Gender Rebel
A Portrait Project by Evelyn Leder
Gender Rebel is a new photographic portrait project supported by the San Francisco Arts Commission. The project centers gender non-conforming people across a range of ages, identities, cultural backgrounds, and lived experiences. Through a series of portraits, the work celebrates GNC people not as abstractions, symbols, or social categories, but as complex individuals with presence, dignity, style, humor, vulnerability, and power.
This project grows out of my own lifelong experience as a gender non-conforming queer person. At 62, I am interested in making work that speaks to the long histories of queer and gender non-conforming people. Gender Rebel is my fourth project supported by the San Francisco Arts Commission, and continues my long-term artistic investigation into visibility, the gaze, and how bodies are seen. Much of my work has explored looking, being looked at, and the ways images frame or distort identity. This project brings that inquiry into a direct relationship with gendered life, self-presentation, and queer survival.
The portraits will be made in environments that are familiar to the people being photographed: near their homes, in their neighborhoods, in domestic spaces, work spaces, studios, yards, sidewalks, or other places where they already have a sense of presence. Rather than placing everyone into a neutral studio setup, I want the setting to hold some relationship to the person’s actual life. The photographs will be made with care, conversation, and attention to how each person inhabits their surroundings. Their stance, clothing, expression, gaze, and way of moving through the world will shape the image. I see the people I photograph not simply as subjects, but as collaborators in the making of the portrait.
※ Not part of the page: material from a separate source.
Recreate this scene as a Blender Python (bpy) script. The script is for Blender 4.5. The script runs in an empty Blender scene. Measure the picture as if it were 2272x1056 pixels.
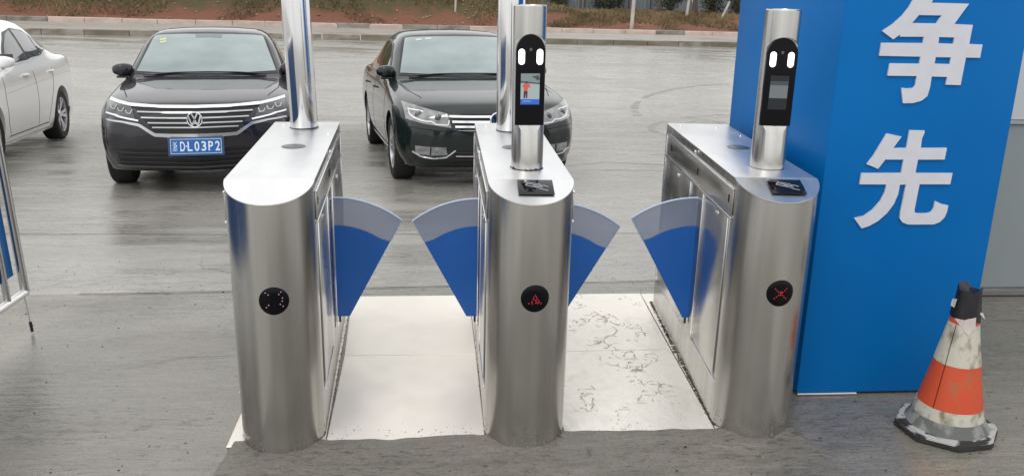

The project also recognizes that gender nonconformity is not experienced the same way by everyone. GNC visibility is shaped by race, class, age, immigration history, cultural background, and the ways different bodies are policed or read in public. For that reason, the project is intentionally multigenerational and racially diverse. It asks what it means to be seen on one’s own terms, especially for people whose gender presentation has often been misunderstood, disciplined, fetishized, or erased.
The final body of work will include approximately 10–20 photographs. The project will culminate in a public exhibition at Black and White Projects in the Mission neighborhood of San Francisco, an opening reception, a community conversation with invited artists and cultural workers, and a closing gathering. These public events are intended to create a space of recognition, pride, and dialogue for San Francisco’s queer and gender non-conforming communities.
Gender Rebel is both a celebration and an archive. It honors people who have made lives outside conventional gender expectations, often with great creativity and courage. It also marks an important evolution in my artistic practice: a turn toward portraiture that is more connected to my own history, my community, and the political urgency of being seen without being reduced.